Moisture‐Driven Switching of Plasmonic Bound States in the Continuum in the Visible Region

Fast and full switching of plasmonic resonances would provide a building block for integrated electro‐optically active plasmonics. To date, limited by the material properties, achieving a plasmonic resonance that can be turned fully ON and OFF in the visible region remains a formidable challenge. In this study, a nearly full optical switching based on a moisture‐driven metal‐hydrogel‐metal (MHM) metasurface at visible frequency is experimentally realized. As a result of the bound state in the continuum (BIC)‐to‐quasi‐BIC transition in the MHM, a sharp Fano‐type quasi‐BIC resonance can be switched off and back on with an ultrahigh reflectance modulation depth up to −14.6 dB within 1 s by moisture loading. Such a BIC‐to‐quasi‐BIC transition can be well mediated by engineering the coupling between the magnetic mode and surface plasmon polariton via an active control of the gap distance between the two metallic layers. Using this concept, the MHM is demonstrated as a fast‐response breathing sensor with a maximum detectable respiratory rate of up to 30 breaths per minute (bpm).
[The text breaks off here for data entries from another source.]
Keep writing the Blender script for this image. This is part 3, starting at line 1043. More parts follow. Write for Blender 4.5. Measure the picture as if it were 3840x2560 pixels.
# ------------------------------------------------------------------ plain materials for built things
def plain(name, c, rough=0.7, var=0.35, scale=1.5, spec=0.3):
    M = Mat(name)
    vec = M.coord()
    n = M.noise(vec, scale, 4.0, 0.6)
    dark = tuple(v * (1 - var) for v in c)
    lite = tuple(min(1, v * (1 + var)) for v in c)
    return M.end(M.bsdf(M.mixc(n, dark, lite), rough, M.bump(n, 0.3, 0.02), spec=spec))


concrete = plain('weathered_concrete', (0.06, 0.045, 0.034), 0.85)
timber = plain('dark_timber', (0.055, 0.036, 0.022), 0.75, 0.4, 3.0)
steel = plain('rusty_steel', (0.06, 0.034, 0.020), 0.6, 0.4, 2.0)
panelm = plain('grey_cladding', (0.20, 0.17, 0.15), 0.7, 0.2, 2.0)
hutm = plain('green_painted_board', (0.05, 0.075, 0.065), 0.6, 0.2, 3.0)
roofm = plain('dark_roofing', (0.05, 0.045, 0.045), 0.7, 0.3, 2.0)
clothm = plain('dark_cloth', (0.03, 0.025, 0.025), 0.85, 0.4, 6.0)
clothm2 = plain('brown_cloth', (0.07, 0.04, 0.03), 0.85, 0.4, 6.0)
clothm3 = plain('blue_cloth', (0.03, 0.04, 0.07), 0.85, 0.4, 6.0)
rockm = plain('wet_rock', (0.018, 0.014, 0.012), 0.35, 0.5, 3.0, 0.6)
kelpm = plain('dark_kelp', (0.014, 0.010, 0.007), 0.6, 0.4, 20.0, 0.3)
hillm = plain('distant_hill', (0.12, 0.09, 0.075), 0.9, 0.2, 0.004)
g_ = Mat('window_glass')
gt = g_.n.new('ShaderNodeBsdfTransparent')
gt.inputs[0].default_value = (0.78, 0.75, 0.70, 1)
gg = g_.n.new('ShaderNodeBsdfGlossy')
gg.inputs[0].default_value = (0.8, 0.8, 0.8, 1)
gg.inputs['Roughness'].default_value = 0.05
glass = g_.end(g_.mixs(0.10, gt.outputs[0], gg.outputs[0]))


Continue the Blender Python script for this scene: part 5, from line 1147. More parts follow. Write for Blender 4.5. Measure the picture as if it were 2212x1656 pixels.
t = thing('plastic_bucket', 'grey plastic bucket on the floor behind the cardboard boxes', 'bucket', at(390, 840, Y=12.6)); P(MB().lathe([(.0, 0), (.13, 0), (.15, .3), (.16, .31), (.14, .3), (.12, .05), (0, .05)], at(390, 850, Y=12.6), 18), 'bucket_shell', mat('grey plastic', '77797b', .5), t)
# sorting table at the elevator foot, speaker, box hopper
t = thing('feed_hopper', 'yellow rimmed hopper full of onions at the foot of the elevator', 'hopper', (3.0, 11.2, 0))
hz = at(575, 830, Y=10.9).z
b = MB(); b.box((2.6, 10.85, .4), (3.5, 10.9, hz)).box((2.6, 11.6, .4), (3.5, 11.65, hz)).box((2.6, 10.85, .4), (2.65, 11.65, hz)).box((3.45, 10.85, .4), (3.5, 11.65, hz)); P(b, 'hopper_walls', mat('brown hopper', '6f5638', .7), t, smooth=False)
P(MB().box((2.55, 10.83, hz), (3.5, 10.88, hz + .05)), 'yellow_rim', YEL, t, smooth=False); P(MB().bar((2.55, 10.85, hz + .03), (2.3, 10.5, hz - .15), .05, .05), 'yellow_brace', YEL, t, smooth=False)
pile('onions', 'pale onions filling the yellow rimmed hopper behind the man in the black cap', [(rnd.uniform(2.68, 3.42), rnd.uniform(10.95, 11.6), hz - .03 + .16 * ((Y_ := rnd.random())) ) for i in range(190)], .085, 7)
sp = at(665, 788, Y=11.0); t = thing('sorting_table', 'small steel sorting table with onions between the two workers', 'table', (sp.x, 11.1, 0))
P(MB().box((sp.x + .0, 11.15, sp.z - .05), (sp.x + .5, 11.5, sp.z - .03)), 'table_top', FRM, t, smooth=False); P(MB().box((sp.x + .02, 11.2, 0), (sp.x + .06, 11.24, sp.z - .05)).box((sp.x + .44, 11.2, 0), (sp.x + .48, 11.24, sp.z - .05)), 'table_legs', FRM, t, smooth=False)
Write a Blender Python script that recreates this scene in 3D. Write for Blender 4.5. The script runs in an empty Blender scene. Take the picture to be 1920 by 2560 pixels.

These results suggest that our approach will help to realize plasmonic‐based integrated active optical devices in optical sensing and modulation. A switching between bound state in the continuum (BIC) and quasi‐BIC at the visible frequency with an unprecedently high modulation depth up to −14.6 dB (reflectance variation of ≈90%) and a sub‐second‐level response time is experimentally achieved in a moisture‐driven metal‐hydrogel‐metal metasurface. This active plasmon platform is demonstrated as a rapid‐response humidity‐based breathing sensor for real‐time monitoring of the human respiratory rate.